At the dinner party, Leonard comes up in the discussion as a problem needing to be solved. But what is the problem, exactly? We can’t fix the fact that he does not feel music the way that Helen does. Here she is after the concert:
She desired to be alone. The music had summed up to her all that had happened or could happen in her career. She read it as a tangible statement, which could never be superseded. The notes meant this and that to her, and they could have no other meaning, and life could have no other meaning.
There are all manner of people for whom art (and I don’t mean “amusements” here) is just not going to have that effect. I don’t think that is odd; although a world entirely made up of Helens would be an odd one.
To advocate for public support of the arts does not require that what is given support is valued, or could be valued with just the right outreach programs, by everyone. It is not Bloomsbury snobbery to say so.

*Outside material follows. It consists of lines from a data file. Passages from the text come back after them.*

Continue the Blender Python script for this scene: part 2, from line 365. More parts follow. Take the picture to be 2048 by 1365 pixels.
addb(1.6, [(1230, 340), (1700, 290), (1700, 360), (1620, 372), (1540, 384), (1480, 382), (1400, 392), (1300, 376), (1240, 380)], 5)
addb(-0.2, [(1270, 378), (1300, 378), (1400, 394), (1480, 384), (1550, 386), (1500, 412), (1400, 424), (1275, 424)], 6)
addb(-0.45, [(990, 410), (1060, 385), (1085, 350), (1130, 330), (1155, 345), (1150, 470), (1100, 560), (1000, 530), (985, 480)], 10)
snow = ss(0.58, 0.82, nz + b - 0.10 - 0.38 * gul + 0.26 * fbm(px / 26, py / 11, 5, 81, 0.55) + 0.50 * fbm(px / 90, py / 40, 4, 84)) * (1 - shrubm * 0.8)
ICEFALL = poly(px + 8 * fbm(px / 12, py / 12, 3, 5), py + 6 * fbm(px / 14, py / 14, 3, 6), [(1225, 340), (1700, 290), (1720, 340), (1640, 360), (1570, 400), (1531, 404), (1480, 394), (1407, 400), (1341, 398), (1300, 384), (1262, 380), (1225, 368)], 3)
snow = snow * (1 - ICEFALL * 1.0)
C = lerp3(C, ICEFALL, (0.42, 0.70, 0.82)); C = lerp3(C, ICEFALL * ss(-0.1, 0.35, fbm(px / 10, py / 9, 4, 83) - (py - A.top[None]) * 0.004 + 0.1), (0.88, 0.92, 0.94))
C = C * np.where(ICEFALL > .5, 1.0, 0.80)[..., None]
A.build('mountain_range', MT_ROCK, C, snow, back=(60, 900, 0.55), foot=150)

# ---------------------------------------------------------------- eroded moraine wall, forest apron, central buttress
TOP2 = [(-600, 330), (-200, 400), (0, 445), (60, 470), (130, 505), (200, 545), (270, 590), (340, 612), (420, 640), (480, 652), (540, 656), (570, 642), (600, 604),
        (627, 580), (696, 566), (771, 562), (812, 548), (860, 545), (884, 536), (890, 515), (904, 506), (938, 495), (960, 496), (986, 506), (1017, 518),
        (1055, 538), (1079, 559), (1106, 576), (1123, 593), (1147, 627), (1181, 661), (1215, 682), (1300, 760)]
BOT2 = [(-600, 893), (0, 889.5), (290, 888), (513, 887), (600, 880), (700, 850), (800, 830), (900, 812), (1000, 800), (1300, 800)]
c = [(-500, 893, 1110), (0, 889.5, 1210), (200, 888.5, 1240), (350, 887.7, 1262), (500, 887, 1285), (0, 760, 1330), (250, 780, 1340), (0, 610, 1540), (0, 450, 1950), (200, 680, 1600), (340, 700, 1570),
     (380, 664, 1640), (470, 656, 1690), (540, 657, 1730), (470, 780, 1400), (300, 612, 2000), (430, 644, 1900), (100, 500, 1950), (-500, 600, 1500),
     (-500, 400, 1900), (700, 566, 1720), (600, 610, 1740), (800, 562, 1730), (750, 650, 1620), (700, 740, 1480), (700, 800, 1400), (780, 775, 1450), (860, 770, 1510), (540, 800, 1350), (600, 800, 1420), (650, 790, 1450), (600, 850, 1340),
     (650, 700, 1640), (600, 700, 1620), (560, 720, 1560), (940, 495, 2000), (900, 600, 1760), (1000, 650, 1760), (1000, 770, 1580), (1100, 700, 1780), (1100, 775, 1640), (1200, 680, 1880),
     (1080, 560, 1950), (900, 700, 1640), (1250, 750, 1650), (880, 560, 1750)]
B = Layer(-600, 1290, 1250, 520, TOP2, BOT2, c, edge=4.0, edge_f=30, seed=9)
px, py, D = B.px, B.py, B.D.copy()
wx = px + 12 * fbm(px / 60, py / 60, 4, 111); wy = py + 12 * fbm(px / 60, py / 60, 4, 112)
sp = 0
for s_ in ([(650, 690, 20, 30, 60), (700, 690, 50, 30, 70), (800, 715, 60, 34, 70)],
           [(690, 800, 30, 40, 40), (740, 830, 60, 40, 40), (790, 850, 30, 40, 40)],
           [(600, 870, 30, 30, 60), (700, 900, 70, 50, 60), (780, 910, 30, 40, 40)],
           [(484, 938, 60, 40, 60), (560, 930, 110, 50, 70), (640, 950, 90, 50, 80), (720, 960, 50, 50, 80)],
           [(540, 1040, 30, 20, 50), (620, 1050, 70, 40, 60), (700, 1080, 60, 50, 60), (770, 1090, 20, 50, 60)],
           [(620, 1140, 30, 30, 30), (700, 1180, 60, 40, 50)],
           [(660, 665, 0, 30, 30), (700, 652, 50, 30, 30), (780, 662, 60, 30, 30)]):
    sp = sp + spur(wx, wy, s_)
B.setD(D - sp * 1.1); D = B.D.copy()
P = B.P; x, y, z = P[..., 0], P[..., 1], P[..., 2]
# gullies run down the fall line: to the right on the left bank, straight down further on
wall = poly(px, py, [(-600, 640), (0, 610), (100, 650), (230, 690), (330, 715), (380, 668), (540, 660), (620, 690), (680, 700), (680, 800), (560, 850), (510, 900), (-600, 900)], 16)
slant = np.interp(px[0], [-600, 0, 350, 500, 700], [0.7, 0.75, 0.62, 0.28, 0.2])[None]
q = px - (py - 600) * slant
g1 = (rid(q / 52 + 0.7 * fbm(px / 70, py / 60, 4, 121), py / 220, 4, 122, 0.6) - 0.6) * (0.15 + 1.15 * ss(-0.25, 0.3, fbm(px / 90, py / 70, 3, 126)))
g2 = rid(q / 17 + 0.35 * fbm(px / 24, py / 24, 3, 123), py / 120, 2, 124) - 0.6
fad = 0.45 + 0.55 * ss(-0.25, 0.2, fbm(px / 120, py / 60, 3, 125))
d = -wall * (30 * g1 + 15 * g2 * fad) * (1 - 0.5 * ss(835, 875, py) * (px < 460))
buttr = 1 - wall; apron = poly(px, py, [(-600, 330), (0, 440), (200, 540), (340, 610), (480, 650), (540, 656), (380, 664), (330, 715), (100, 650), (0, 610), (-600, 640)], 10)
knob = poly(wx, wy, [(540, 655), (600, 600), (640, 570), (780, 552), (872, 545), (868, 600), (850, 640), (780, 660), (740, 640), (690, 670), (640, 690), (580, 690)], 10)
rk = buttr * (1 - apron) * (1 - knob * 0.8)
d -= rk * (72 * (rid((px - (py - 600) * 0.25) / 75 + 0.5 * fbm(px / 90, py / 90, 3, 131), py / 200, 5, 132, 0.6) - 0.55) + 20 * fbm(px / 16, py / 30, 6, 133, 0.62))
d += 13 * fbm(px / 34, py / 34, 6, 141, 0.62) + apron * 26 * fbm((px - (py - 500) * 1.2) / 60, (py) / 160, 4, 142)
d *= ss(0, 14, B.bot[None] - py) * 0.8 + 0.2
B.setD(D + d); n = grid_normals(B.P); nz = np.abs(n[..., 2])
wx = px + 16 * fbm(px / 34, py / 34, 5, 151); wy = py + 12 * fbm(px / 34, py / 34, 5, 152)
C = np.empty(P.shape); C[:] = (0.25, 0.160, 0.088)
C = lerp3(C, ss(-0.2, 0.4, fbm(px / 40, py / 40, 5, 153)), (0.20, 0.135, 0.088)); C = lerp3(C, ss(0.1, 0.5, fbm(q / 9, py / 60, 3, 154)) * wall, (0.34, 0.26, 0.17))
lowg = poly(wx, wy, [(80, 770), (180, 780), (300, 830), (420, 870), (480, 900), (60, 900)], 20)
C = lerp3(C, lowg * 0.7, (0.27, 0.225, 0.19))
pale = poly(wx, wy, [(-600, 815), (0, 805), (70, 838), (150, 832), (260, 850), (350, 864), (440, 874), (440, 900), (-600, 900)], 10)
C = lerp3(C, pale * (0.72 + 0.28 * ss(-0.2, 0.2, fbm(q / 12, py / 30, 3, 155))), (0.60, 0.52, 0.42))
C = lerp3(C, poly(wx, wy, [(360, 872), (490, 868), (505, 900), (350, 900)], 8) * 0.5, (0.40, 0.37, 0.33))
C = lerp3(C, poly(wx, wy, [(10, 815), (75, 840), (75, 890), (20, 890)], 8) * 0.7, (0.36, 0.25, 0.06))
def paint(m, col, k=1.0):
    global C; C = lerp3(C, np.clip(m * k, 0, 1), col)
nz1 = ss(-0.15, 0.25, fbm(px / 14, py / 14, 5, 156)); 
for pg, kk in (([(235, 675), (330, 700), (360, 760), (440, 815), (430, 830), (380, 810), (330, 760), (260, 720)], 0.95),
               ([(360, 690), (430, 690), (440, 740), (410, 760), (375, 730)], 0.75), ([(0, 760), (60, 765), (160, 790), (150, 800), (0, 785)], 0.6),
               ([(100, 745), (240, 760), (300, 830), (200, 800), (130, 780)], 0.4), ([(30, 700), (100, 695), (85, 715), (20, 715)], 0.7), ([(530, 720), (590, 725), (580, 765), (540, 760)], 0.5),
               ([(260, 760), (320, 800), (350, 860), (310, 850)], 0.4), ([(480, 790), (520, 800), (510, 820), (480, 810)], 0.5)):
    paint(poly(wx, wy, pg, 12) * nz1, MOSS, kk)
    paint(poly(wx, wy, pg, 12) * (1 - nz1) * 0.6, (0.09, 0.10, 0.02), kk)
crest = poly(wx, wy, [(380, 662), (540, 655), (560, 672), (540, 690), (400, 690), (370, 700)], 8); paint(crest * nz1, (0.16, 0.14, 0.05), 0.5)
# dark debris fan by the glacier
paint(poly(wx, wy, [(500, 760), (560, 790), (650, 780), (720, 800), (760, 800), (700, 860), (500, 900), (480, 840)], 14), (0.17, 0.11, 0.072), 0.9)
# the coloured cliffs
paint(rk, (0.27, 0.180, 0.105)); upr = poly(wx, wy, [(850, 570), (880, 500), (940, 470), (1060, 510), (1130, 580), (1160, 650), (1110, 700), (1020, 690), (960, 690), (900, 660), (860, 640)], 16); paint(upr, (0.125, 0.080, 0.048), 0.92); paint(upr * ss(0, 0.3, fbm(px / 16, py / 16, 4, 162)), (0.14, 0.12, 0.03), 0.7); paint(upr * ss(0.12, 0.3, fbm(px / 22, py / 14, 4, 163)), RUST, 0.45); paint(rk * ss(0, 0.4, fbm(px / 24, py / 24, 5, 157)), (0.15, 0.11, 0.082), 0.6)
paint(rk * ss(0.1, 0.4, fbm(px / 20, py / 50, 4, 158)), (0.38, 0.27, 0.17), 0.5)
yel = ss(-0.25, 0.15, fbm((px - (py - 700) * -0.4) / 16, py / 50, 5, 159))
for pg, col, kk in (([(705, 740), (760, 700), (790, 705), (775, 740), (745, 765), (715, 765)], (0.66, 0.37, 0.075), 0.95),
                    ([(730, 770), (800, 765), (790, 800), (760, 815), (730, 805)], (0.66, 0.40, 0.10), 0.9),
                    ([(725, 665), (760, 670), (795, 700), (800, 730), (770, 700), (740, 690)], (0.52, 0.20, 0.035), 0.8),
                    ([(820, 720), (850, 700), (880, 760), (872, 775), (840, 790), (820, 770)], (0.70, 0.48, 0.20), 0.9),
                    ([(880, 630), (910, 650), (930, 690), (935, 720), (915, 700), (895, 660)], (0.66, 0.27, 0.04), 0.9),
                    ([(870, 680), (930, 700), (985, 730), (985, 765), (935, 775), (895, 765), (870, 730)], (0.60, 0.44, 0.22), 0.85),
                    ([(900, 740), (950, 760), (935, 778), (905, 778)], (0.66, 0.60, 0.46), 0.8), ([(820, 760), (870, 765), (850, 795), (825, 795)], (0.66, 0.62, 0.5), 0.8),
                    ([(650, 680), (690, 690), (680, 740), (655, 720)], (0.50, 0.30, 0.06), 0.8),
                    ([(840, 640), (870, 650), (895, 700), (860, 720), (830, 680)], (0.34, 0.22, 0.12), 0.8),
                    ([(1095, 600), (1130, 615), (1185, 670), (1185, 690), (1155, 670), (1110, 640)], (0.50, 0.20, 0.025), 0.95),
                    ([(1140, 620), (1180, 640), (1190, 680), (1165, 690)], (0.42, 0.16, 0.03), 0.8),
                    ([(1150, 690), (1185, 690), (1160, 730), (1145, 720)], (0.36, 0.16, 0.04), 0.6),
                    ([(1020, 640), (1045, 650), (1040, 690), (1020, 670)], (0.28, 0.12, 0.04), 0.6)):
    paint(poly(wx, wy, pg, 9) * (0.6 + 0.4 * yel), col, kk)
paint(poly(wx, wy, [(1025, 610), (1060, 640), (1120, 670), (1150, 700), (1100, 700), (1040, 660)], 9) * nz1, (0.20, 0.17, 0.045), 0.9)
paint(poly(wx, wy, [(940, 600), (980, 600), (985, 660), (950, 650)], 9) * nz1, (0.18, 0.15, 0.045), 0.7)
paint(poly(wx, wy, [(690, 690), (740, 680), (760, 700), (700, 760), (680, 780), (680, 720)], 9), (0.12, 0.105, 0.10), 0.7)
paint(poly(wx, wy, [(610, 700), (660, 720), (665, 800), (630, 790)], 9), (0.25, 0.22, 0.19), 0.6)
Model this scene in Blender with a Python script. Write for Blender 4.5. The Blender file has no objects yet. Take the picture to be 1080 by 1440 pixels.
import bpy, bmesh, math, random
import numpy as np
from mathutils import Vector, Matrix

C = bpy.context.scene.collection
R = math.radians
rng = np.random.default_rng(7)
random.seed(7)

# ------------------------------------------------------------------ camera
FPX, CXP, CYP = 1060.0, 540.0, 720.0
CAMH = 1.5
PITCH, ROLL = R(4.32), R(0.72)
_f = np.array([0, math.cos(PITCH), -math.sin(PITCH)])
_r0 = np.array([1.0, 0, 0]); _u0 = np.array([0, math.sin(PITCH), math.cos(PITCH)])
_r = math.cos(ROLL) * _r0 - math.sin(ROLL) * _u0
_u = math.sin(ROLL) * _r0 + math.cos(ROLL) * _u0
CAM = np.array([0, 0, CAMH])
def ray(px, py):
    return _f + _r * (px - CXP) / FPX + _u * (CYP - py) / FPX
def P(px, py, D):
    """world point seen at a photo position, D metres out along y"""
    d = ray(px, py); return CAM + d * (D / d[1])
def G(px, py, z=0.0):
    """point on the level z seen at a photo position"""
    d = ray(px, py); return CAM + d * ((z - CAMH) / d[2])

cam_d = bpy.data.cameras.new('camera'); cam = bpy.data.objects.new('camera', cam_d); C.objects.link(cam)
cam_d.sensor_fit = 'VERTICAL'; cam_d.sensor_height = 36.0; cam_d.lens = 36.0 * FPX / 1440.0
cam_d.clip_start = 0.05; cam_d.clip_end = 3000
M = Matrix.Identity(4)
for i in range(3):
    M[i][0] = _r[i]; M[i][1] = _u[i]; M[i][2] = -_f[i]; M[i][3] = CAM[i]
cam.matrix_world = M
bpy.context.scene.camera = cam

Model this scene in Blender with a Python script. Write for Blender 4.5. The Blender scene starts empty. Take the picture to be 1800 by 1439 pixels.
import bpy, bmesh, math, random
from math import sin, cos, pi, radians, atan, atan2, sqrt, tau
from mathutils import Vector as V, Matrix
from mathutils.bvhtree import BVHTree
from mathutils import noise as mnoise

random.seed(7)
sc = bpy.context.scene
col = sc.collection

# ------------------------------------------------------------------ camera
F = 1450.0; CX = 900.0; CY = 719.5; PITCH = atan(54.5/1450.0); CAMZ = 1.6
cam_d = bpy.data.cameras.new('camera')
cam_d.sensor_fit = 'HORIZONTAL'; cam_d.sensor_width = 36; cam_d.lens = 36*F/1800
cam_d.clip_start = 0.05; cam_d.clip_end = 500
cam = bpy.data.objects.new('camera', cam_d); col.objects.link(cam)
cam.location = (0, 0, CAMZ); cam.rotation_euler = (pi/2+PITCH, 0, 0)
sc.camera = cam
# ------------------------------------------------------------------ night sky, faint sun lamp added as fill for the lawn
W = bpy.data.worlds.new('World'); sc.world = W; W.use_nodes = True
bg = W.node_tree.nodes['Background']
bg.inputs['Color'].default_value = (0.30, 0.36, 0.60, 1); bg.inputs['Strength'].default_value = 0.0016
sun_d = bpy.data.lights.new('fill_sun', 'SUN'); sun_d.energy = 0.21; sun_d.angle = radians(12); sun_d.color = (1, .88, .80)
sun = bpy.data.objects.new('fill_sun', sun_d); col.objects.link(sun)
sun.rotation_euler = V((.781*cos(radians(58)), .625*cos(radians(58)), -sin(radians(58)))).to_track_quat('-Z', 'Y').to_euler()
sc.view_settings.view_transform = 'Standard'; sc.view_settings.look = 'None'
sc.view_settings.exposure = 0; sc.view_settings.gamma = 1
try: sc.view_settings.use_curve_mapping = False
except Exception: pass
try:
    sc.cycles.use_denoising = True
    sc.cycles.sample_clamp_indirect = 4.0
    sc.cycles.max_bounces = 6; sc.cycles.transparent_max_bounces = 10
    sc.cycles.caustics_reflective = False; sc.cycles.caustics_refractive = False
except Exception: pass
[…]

It is a good thing if people can find books about church architecture, and attend music recitals; Leonard has no chance at all in a world where nothing is available, and even if he won’t succeed in his efforts to become what he considers a cultured person, something ought to be available for him and people with the same sentiment, people who think there might be something to be found in experiencing the finer arts, even if they are not wholly sure what that something is.